S’agissant enfin du licenciement de Mme Ngo Mbog Agathe, une ex-employée de Orange Cameroun, pour la somme de 9 mille francs dont il était question dans l’un des articles querellés, le journaliste a indiqué que le CNC avait examiné tous les chefs d’accusation sur la base de différents documents qui lui avaient été communiqués et avait rendu sa décision. Il précise, en outre, que TGI du Mfoundi statuant en matière civile avait qualifié le licenciement querellé d’abusif. L’entreprise de téléphonie mobile avait été condamnée à verser à Mme Ngo Mbog Agathe, en guise de dommages et intérêts, plus de 75 millions de francs. Ce qui signifiait que les informations publiées par le journaliste n’étaient pas mensongères. Il conclut que les accusations de la société Orange ayant été rejetées par le CNC comme étant non fondées, il avait décidé de porter plainte contre Orange Cameroun pour laver son honneur bafoué.

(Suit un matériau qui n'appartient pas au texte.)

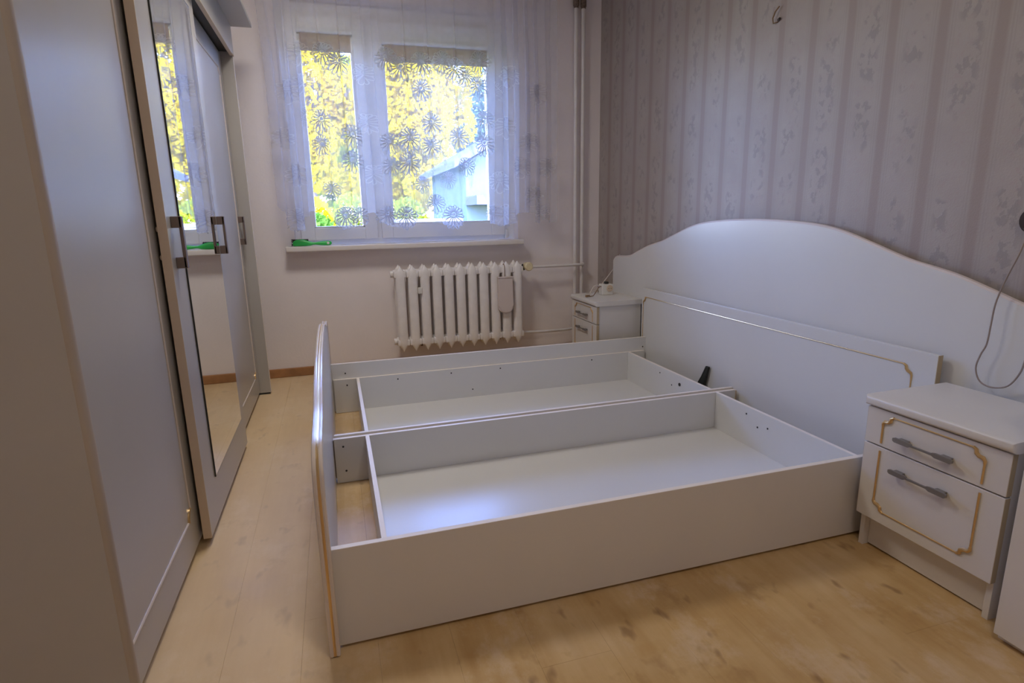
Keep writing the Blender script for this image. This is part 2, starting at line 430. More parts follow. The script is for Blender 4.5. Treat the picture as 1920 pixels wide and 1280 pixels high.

Selon ses dires, le non-lieu prononcé par l’organe de régulation des médias démontrait à suffire que M. Fidjeck n’est pas un mauvais journaliste comme le prétend son adversaire. C’est au terme de son exposé qu’il a fourni au tribunal les documents au soutien de l’accusation. Lesdits documents ont été admis comme pièces à conviction dans le dossier de procédure. Pour sa part, le représentant d’Orange Cameroun, qui a choisi de déposer comme témoin sous serment, a demandé et obtenu un report de l’affaire. Il espère mettre à profit le délai qui lui a été accordé pour mettre les documents dont il compte se servir pour la défense de l’entreprise de téléphonie mobile en la forme requise par la loi. Le dossier revient le 14 juin 2022.